------ Data segment

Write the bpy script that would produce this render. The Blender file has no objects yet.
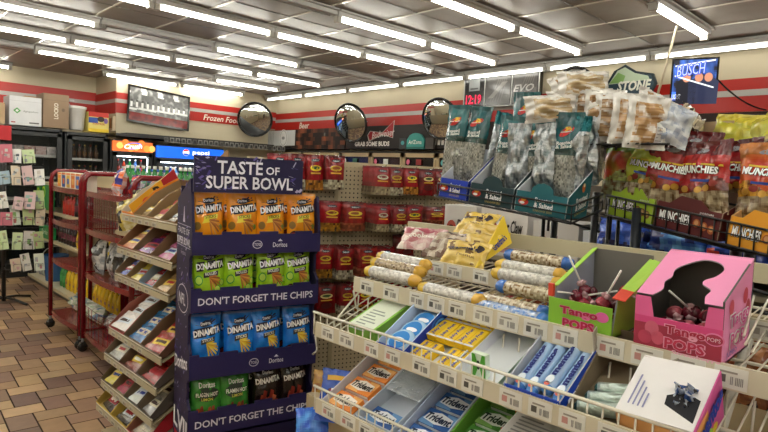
import bpy, math, random
from mathutils import Vector, Matrix, noise
R_ = random.Random(7)
PI = math.pi
scene = bpy.context.scene
COL = bpy.data.collections.new('store'); scene.collection.children.link(COL)

# ---------------------------------------------------------------- camera
FOC = 584.0985
RX = Vector((0.71704492, 0.01431704, -0.69687991))
RY = Vector((-0.69547937, 0.08128186, -0.71393396))
RZ = Vector((0.04642228, 0.99658832, 0.06823995))
EYE = Vector((0, 0, 1.62))
def P(px, py, X=None, Y=None, z=None, d=None):
    """a pixel of the photograph turned into a point of the shop"""
    v = Vector((px-384, -(py-216), -FOC))
    r = Vector((RX.dot(v), RY.dot(v), RZ.dot(v)))
    if X is not None: t = X/r.x
    elif Y is not None: t = Y/r.y
    elif z is not None: t = (z-EYE.z)/r.z
    else: t = d/math.hypot(r.x, r.y)
    return EYE + r*t
cam = bpy.data.cameras.new('camera'); cam.sensor_width = 36; cam.lens = FOC/768*36
cam.clip_start = .05; cam.clip_end = 60
co = bpy.data.objects.new('camera', cam); COL.objects.link(co)
M3 = Matrix((RX, RY, RZ))
co.matrix_world = Matrix.Translation(EYE) @ M3.to_4x4()
scene.camera = co

# ---------------------------------------------------------------- colour + materials
def lin(c):
    return c/12.92 if c <= .04045 else ((c+.055)/1.055)**2.4
_hc = {}
def H(h):
    if not isinstance(h, str): return tuple(h)
    if h not in _hc:
        _hc[h] = tuple(lin(int(h[i:i+2], 16)/255) for i in (0, 2, 4))
    return _hc[h]
def mix(a, b, t):
    a = H(a); b = H(b); t = max(0, min(1, t))
    return tuple(a[i]*(1-t)+b[i]*t for i in range(3))
MATS = {}
def mat(name, rough=.5, metal=0, spec=.5, bump=0, bscale=40, coat=0, emit=0, alpha=1, trans=0, var=.06, vscale=6, col=None, mottle=None):
    m = bpy.data.materials.new(name); m.use_nodes = True
    nt = m.node_tree; N = nt.nodes; L = nt.links
    b = N['Principled BSDF']
    if col is None:
        a = N.new('ShaderNodeAttribute'); a.attribute_name = 'Col'; src = a.outputs['Color']
    else:
        a = N.new('ShaderNodeRGB'); a.outputs[0].default_value = (*H(col), 1); src = a.outputs[0]
    tc = N.new('ShaderNodeTexCoord')
    if var:
        n = N.new('ShaderNodeTexNoise'); n.inputs['Scale'].default_value = vscale; n.inputs['Detail'].default_value = 4
        L.new(tc.outputs['Object'], n.inputs['Vector'])
        mr = N.new('ShaderNodeMapRange'); mr.inputs[3].default_value = 1-var*2; mr.inputs[4].default_value = 1+var*2
        L.new(n.outputs['Fac'], mr.inputs[0])
        mm = N.new('ShaderNodeVectorMath'); mm.operation = 'SCALE'
        L.new(src, mm.inputs[0]); L.new(mr.outputs[0], mm.inputs['Scale']); src = mm.outputs[0]
    L.new(src, b.inputs['Base Color'])
    b.inputs['Roughness'].default_value = rough; b.inputs['Metallic'].default_value = metal
    b.inputs['Specular IOR Level'].default_value = spec; b.inputs['Coat Weight'].default_value = coat
    b.inputs['Coat Roughness'].default_value = .12
    b.inputs['Alpha'].default_value = alpha
    if trans: b.inputs['Transmission Weight'].default_value = trans
    if emit:
        L.new(src, b.inputs['Emission Color']); b.inputs['Emission Strength'].default_value = emit
    if bump:
        n2 = N.new('ShaderNodeTexNoise'); n2.inputs['Scale'].default_value = bscale; n2.inputs['Detail'].default_value = 3
        L.new(tc.outputs['Object'], n2.inputs['Vector'])
        bp = N.new('ShaderNodeBump'); bp.inputs['Strength'].default_value = bump; bp.inputs['Distance'].default_value = .01
        L.new(n2.outputs['Fac'], bp.inputs['Height']); L.new(bp.outputs[0], b.inputs['Normal'])
    MATS[name] = m
    return m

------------

*Task prompt:* Repeat the lines above, starting at the first and stopping after the line that holds "COL = bpy.data.collections.new('store');", with the pictures left out.

*Correct result:*
Write the bpy script that would produce this render. The Blender file has no objects yet.
import bpy, math, random
from mathutils import Vector, Matrix, noise
R_ = random.Random(7)
PI = math.pi
scene = bpy.context.scene
COL = bpy.data.collections.new('store'); scene.collection.children.link(COL)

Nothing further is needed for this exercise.